A cet égard, les Eglises en Europe soulèvent la question très
préoccupante de la situation des minorités chrétiennes. Malgré les
promesses des autorités turques, les communautés chrétiennes dans ce
pays sont toujours confrontées à de nombreux problèmes en matière de
reconnaissance légale, de droits de propriété et de développement de
programmes d’enseignement. A notre avis, les problèmes ne sont pas
seulement d’ordre juridique. Au-delà de ça, cela témoigne du manque
d’ouverture et d’équité envers les religions traditionnelles et les
minorités ethniques.

Nous reconnaissons que la conception turque actuelle du rôle de
l’Etat en tant que garant du système laïque implique de perpétuer le
système d’une religion organisée par l’Etat, et ce afin de constituer
un garde-fou par rapport aux groupes extrémistes islamiques. D’un
autre côté, un tel système entrave l’existence des autres groupes
religieux, y compris des communautés chrétiennes. A notre avis, cela
est révélateur d’une instabilité intrinsèque et des limites de la
liberté religieuse dans ce pays.

L’Union elle-même doit faire face à de nombreux défis internes. Après
l’adhésion de dix nouveaux Etats membres et la perspective d’un
nouvel élargissement dans deux ans, la stabilité de l’Union doit
constituer une priorité absolue. Il est nécessaire de bien percevoir
et de maîtriser pleinement cette situation nouvelle. Un débat de fond
sur la finalité de l’Union et sa vision est une exigence essentielle
pour l’avenir de l’Union.

Une tche d’égale importance pour l’Union consiste tout d’abord à
réaliser de manière satisfaisante la mise en oeuvre concrète d’un
modèle acceptable pour la cohésion de la société vivant actuellement
sur le territoire de l’Union. L’intégration sociale, politique et
culturelle des communautés migrantes résidant sur le territoire de
l’Union est, à cet égard, d’une importance cruciale et croissante. La
vie réelle a révélé qu’une amélioration de la situation matérielle
des migrants ne peut résoudre à elle seule le problème de leur
adaptation culturelle et sociale.

La décision d’entamer avec la Turquie les négociations d’adhésion à
l’Union aura des répercussions considérables sur l’existence future
de l’Union. Prendre une décision politique aussi essentielle sans un
soutien suffisant de la part des citoyens de l’Union risquerait
d’accroître la distance entre l’UE et ses citoyens. Nous exhortons
donc l’UE à approfondir et à intensifier le vaste débat à propos de
l’identité européenne. Les facteurs ethniques, culturels et religieux
qui sous-tendent les rapports humains en sont les composantes
essentielles. L’engagement de la société civile, des citoyens et des
peuples d’Europe s’avèrera donc crucial pour sa réussite. Les Eglises
européennes sont prêtes à jouer leur rôle dans ce débat.

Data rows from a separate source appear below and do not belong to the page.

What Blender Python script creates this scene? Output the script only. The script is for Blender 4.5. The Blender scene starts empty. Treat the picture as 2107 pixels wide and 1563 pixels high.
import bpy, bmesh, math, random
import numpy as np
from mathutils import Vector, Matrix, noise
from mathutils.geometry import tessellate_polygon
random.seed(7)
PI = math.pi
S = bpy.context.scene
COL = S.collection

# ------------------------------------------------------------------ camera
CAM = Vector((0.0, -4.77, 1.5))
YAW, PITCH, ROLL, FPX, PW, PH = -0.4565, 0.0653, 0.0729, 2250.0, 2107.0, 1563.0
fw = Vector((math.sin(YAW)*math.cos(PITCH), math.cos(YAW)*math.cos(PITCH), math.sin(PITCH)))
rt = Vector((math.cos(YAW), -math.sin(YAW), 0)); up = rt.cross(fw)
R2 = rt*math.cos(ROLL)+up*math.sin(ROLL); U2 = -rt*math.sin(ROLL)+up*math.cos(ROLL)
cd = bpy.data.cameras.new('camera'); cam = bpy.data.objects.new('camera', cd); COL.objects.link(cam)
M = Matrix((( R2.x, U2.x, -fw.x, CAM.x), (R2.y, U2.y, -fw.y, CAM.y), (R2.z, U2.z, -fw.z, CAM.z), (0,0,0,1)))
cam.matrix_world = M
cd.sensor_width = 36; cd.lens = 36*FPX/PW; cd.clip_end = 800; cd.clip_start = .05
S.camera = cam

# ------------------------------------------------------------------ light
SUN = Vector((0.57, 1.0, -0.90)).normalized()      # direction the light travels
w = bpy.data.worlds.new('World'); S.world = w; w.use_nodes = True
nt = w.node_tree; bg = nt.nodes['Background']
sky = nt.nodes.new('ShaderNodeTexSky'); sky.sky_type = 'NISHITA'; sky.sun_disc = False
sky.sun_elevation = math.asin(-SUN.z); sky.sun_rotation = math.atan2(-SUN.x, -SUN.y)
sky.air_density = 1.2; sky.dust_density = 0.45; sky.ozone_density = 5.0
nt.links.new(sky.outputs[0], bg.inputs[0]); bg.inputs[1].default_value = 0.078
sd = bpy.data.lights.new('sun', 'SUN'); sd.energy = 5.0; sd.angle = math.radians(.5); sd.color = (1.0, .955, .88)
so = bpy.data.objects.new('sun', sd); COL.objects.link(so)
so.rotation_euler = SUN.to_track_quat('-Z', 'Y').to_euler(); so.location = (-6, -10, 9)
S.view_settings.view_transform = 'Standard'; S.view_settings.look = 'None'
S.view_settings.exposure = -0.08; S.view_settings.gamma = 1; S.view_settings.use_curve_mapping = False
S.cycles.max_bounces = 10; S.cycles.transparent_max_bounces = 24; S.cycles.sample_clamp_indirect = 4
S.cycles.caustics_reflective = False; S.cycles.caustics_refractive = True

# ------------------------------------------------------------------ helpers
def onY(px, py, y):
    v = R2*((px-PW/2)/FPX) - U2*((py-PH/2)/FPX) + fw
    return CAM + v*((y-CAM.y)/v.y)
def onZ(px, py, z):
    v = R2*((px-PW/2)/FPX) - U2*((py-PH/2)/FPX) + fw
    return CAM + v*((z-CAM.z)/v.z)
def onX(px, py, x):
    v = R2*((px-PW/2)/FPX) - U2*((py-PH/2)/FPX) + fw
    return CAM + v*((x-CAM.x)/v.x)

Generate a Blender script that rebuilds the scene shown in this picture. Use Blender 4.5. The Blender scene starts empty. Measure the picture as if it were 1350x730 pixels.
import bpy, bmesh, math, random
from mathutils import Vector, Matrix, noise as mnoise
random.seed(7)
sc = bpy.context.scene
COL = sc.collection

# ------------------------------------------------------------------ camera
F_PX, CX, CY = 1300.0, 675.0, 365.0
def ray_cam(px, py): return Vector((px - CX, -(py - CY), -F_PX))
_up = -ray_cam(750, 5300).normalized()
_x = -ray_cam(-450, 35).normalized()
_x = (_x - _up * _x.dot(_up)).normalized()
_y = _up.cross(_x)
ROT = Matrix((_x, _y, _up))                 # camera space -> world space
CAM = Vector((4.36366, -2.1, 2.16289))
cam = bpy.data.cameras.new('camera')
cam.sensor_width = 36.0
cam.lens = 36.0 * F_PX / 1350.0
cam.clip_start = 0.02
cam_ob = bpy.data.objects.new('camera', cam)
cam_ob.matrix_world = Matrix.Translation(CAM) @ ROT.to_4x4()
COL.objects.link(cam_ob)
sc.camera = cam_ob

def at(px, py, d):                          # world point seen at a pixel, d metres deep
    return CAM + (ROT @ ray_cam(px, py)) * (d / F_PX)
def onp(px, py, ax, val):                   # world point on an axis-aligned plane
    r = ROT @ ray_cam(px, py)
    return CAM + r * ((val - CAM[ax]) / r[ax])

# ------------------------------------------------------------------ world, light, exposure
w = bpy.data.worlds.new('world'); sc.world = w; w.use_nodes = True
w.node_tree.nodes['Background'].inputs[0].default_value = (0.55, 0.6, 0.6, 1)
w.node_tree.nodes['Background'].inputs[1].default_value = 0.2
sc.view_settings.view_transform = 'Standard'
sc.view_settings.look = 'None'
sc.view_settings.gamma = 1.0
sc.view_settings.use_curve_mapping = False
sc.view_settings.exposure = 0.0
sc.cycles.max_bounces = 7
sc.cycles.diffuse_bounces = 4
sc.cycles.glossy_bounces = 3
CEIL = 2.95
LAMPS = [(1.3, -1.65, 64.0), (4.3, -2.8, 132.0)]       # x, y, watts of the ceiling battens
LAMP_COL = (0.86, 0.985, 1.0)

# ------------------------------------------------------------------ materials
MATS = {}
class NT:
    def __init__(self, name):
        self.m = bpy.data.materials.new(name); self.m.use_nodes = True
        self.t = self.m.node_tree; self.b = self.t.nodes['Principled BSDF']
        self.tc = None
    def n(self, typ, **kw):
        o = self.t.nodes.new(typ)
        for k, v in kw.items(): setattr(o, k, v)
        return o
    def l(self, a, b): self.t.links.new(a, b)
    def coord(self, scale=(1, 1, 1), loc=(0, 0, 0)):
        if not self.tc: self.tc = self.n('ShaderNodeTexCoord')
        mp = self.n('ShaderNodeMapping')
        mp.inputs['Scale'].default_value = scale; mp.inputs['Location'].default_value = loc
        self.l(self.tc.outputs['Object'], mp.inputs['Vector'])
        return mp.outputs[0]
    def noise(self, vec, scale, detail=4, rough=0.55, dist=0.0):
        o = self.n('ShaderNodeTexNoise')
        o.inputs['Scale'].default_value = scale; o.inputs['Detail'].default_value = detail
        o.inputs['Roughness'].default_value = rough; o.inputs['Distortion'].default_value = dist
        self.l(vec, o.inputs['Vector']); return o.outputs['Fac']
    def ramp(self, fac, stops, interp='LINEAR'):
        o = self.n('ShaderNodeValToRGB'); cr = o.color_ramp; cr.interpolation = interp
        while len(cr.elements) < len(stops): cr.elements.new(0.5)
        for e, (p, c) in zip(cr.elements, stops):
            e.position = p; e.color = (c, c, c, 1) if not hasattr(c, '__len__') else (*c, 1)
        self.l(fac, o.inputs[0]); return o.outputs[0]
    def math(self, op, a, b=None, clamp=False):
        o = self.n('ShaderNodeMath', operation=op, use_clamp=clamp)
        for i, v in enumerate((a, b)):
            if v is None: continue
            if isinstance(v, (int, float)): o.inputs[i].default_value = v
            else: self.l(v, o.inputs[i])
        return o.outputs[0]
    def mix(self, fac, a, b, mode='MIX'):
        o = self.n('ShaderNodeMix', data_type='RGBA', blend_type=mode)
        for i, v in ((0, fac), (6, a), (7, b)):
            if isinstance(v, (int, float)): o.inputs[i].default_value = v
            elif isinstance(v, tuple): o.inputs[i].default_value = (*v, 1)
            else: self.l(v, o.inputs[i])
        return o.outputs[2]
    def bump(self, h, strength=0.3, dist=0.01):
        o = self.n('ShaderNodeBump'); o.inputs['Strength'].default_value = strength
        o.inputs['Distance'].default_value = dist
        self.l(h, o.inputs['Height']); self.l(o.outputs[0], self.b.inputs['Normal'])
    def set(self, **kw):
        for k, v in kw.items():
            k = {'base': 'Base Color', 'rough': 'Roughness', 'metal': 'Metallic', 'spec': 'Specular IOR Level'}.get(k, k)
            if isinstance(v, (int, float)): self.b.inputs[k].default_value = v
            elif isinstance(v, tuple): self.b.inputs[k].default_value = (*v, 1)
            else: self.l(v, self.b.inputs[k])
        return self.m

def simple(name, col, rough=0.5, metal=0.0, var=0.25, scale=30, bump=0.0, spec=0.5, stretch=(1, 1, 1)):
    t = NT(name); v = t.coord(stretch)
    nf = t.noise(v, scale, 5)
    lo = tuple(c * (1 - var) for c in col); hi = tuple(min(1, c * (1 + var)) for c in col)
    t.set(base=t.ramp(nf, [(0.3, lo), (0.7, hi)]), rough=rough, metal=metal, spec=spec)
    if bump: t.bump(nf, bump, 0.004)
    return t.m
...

Les Eglises en Europe souhaitent que les valeurs de réconciliation,
de paix et de solidarité entre les nations et les peuples, ainsi
qu’au sein des sociétés européennes, constituent le moteur principal
pour le développement futur du continent. A cet égard,
l’approfondissement des relations entre l’UE et la Turquie est un
processus auquel tous doivent coopérer.